TASK BRIEF:
Nothing outside the lines from the one containing "Reconstruct this image" down to the one containing "sin, cos = math.sin, math.cos" belongs in the copy; print that span exactly, both ends included, with pictures removed.

** Begin GIVEN INFORMATION **

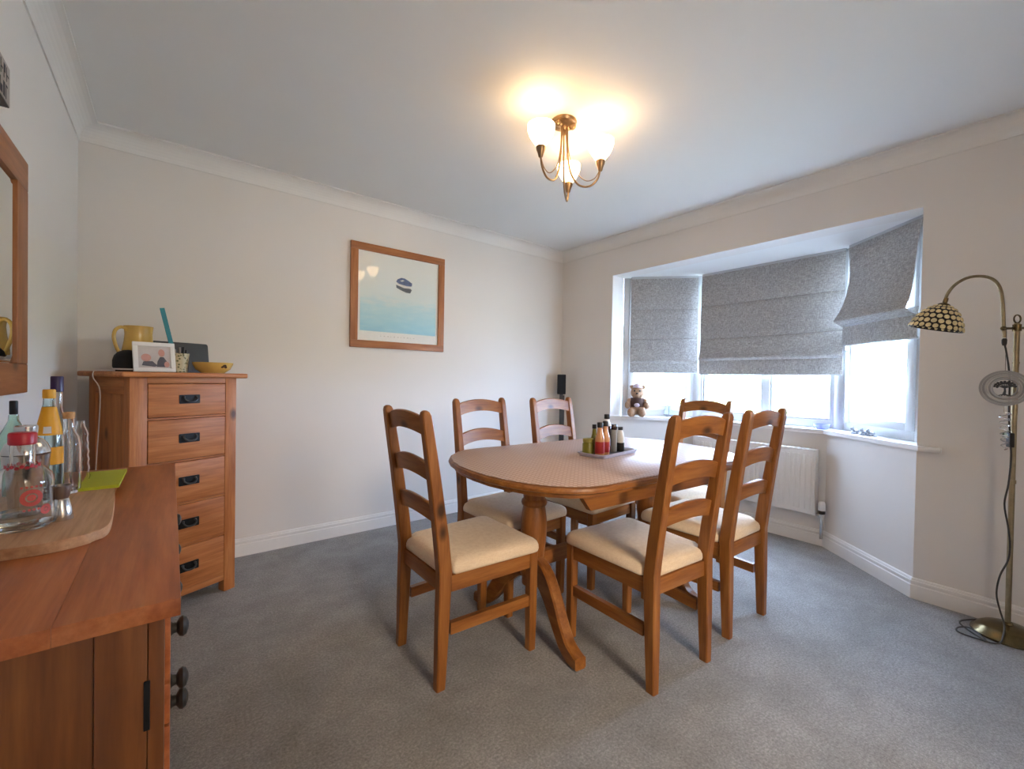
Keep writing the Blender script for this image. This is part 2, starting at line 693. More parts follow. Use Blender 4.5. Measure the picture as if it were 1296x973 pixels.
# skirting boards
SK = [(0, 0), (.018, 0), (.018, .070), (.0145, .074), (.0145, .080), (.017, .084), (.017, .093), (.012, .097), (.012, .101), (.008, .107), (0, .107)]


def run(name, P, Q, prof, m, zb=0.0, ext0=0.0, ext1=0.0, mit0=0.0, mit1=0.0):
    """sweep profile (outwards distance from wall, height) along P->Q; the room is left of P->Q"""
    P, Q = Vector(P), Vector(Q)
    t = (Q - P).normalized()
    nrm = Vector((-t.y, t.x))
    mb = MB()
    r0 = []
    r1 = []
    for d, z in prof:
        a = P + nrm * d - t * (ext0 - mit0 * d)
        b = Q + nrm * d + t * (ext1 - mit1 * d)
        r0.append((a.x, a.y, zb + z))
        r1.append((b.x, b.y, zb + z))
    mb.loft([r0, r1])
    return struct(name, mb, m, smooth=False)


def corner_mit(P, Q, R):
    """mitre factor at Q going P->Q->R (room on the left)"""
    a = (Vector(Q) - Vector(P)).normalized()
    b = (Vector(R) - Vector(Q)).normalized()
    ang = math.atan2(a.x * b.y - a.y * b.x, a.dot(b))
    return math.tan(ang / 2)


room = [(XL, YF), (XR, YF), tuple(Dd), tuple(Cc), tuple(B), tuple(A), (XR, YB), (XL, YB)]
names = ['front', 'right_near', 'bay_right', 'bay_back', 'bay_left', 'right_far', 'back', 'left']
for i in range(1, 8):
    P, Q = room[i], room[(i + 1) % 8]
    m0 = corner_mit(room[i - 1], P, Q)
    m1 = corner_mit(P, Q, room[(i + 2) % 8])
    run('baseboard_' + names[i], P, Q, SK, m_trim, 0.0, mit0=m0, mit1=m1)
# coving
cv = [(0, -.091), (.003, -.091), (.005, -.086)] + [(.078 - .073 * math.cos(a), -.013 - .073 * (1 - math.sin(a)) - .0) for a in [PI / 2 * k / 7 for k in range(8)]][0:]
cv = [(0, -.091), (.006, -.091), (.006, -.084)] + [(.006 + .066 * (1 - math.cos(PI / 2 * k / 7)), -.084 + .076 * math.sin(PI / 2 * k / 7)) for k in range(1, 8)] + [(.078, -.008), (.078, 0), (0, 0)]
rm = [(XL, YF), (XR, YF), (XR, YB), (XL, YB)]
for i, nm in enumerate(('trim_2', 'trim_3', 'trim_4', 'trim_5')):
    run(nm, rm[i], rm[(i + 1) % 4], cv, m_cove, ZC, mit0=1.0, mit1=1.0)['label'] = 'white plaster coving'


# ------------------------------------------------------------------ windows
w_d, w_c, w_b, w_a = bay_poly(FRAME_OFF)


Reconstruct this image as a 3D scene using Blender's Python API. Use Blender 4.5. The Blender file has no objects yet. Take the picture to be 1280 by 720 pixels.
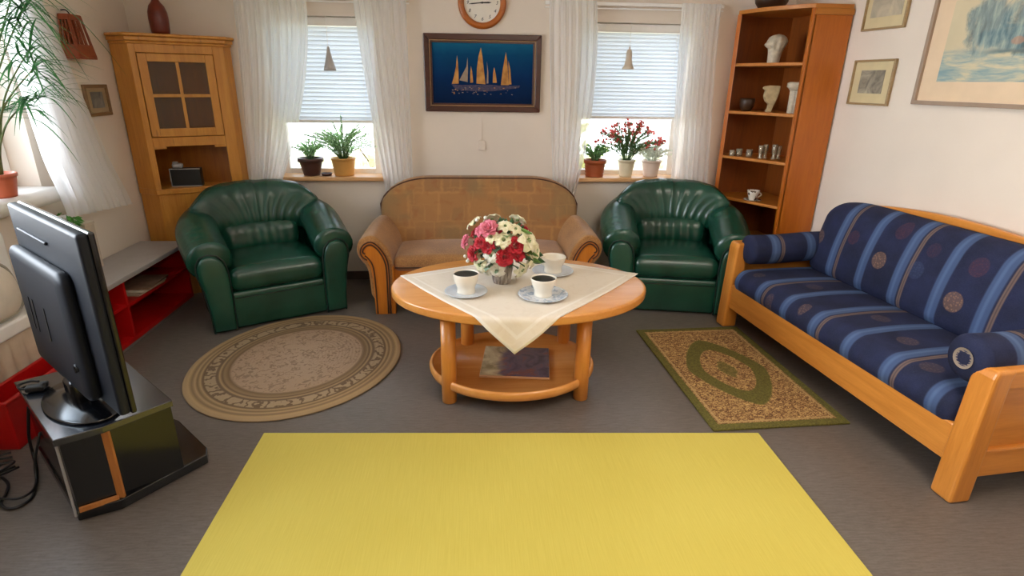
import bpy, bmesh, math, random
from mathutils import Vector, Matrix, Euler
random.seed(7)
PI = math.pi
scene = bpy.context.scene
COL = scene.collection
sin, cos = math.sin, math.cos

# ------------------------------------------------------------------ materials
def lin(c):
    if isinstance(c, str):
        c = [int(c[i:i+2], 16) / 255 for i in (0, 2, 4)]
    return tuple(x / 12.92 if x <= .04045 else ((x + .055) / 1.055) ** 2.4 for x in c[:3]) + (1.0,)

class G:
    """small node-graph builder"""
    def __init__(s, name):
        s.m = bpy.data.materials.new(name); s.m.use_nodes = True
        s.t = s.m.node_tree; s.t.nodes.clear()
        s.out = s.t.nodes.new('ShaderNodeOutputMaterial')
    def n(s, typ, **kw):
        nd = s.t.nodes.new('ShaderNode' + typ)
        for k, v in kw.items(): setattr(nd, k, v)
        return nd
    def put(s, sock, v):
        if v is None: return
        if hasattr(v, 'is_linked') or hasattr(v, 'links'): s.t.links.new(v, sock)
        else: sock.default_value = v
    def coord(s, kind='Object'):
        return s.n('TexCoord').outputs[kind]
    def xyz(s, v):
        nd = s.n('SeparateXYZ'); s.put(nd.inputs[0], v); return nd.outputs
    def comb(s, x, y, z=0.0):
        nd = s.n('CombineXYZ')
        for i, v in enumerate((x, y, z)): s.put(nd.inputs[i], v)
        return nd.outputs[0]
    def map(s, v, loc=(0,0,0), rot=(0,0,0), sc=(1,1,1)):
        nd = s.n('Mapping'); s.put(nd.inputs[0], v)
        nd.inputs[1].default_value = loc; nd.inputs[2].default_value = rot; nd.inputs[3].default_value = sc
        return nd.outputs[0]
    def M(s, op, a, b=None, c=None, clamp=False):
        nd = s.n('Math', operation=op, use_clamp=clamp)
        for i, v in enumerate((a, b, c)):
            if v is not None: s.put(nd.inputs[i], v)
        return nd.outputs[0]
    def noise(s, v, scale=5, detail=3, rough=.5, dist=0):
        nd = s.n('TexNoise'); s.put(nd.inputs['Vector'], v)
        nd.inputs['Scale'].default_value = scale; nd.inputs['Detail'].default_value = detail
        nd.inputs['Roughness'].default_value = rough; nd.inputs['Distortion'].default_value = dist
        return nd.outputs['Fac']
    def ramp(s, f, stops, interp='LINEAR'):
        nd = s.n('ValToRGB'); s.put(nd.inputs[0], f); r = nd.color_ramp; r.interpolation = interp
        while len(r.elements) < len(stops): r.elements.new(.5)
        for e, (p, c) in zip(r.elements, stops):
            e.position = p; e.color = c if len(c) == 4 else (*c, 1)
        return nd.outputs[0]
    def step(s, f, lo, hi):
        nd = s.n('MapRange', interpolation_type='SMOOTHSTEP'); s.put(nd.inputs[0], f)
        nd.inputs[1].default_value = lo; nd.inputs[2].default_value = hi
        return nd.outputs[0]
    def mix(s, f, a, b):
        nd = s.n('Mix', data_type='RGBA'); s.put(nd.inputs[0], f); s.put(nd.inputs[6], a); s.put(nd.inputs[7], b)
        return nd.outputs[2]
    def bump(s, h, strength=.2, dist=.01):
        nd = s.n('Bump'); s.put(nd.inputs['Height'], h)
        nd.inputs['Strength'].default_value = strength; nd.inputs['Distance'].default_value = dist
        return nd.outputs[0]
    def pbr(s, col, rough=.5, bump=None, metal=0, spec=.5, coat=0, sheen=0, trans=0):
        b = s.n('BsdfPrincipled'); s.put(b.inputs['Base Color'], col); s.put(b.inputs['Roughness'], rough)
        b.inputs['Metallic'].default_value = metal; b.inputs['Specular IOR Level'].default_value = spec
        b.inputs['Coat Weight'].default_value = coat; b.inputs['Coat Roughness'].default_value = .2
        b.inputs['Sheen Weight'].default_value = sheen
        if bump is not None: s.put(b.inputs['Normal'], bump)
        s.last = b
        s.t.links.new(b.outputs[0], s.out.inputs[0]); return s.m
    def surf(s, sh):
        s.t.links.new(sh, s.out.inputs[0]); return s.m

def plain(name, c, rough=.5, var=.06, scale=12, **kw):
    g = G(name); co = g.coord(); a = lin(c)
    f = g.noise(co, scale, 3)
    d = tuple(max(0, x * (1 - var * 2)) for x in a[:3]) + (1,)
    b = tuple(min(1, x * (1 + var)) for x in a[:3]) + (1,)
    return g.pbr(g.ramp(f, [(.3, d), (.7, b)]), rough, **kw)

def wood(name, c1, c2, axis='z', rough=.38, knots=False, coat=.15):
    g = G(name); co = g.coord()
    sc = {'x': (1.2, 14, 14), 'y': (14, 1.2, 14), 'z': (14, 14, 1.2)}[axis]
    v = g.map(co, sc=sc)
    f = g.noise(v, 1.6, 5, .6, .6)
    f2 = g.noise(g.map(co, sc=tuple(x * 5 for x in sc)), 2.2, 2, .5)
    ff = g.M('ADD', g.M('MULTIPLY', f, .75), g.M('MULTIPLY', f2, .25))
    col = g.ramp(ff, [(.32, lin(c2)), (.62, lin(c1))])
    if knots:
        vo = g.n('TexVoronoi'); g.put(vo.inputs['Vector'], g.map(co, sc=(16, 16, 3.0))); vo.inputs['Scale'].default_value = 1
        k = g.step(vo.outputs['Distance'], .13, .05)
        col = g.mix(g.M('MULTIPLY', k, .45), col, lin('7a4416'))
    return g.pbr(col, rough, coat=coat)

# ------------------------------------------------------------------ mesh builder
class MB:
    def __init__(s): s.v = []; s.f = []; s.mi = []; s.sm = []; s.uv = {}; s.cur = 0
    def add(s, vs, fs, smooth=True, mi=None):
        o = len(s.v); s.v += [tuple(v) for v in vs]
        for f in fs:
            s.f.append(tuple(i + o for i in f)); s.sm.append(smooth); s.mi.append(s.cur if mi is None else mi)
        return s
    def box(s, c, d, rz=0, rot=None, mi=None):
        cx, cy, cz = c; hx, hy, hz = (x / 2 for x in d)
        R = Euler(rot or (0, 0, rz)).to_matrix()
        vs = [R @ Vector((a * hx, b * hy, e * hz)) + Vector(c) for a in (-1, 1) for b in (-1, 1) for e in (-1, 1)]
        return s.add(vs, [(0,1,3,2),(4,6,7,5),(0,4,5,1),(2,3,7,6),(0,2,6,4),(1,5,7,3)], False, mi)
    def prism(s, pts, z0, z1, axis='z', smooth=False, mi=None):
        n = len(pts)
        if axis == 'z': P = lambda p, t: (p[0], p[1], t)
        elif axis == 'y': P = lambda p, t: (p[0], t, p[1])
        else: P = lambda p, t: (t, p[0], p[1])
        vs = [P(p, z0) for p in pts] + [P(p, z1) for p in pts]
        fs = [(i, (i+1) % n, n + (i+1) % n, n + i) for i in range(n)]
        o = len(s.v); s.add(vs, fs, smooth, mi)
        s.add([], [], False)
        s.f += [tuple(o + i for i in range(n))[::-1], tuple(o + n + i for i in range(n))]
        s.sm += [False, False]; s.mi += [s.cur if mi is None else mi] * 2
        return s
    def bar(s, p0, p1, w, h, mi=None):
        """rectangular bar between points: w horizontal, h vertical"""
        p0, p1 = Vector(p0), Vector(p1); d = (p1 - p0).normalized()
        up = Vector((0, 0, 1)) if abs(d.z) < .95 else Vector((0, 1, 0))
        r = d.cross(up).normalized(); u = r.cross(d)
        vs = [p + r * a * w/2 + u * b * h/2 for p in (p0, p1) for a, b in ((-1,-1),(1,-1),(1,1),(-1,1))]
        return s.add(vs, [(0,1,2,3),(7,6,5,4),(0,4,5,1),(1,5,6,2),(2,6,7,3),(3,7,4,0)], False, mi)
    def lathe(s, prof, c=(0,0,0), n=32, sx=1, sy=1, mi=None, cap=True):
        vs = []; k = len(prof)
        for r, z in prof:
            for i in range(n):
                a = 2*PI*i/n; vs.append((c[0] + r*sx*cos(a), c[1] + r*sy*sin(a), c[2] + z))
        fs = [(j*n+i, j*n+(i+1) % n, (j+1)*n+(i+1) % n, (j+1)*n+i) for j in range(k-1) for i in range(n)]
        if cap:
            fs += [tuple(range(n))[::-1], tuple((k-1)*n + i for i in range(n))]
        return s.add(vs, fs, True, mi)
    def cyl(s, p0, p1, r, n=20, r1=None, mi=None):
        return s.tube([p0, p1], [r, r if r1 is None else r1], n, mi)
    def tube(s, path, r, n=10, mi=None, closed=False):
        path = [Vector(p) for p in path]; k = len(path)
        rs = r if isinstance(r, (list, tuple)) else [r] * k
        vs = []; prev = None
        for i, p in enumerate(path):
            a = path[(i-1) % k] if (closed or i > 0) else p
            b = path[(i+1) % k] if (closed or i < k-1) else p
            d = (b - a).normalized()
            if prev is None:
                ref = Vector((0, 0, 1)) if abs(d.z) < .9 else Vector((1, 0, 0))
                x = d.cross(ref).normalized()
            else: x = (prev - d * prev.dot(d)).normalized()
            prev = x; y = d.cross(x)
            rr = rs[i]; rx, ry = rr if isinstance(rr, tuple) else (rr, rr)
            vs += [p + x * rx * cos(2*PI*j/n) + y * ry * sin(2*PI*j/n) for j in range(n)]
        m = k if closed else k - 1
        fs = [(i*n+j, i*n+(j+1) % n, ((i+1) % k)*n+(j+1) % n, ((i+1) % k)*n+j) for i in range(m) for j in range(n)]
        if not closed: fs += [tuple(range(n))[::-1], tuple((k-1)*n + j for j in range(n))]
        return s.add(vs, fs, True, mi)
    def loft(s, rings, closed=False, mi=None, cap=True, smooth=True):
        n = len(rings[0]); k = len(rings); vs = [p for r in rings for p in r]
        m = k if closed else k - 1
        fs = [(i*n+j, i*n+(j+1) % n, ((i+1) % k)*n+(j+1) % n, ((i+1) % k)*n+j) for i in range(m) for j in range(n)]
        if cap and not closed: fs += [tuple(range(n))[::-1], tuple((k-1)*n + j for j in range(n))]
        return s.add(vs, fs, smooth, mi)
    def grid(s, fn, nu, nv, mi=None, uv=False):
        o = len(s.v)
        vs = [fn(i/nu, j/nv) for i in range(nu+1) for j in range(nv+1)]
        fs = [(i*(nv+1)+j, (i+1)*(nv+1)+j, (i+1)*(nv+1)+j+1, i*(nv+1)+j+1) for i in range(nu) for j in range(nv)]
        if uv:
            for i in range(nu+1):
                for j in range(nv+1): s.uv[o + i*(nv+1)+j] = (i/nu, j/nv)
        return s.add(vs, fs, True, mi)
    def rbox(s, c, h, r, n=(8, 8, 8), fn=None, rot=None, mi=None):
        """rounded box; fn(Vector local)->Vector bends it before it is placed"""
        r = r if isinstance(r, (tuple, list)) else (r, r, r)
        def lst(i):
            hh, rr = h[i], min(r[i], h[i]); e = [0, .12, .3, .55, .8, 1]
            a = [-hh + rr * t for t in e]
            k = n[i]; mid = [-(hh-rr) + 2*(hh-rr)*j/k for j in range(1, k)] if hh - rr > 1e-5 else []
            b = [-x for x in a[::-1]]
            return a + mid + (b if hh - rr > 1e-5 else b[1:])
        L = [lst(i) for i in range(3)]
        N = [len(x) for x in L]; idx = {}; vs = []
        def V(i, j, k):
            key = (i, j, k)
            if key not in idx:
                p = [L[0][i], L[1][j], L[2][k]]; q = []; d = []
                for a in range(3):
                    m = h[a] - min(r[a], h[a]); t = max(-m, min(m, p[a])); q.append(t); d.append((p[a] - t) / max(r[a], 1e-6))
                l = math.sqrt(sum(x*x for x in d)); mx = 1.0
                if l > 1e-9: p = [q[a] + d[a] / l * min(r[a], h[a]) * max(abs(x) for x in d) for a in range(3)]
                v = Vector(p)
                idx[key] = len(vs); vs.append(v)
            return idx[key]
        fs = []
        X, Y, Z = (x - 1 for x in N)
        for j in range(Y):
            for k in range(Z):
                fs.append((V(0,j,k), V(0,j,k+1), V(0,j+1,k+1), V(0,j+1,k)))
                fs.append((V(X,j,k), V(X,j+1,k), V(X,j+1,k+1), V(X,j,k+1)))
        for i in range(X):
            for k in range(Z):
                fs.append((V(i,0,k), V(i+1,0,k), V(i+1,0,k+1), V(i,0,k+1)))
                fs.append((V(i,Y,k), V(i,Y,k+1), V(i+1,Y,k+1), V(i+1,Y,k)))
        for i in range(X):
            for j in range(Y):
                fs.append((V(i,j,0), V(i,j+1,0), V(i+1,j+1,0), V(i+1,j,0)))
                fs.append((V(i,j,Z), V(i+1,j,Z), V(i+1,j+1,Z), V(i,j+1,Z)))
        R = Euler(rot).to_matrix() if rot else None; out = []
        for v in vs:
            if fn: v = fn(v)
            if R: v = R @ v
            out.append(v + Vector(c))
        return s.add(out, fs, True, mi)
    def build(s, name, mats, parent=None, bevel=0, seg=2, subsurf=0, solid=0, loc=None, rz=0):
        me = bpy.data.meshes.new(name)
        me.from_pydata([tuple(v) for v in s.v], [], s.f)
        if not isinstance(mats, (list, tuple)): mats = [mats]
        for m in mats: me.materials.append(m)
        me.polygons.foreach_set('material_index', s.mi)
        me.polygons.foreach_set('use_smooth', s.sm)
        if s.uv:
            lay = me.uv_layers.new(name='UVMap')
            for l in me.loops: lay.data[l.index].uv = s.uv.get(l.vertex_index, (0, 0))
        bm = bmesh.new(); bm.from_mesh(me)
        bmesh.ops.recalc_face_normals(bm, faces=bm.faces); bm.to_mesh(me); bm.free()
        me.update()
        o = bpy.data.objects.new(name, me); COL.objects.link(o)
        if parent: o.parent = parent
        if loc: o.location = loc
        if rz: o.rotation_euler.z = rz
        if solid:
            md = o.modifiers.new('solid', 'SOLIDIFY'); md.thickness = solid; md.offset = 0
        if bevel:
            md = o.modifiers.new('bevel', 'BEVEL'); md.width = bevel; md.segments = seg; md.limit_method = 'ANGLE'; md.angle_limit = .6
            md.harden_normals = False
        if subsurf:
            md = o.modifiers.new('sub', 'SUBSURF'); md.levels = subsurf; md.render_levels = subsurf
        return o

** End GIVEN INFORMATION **

RESULT OF THIS TASK:
Reconstruct this image as a 3D scene using Blender's Python API. Use Blender 4.5. The Blender file has no objects yet. Take the picture to be 1280 by 720 pixels.
import bpy, bmesh, math, random
from mathutils import Vector, Matrix, Euler
random.seed(7)
PI = math.pi
scene = bpy.context.scene
COL = scene.collection
sin, cos = math.sin, math.cos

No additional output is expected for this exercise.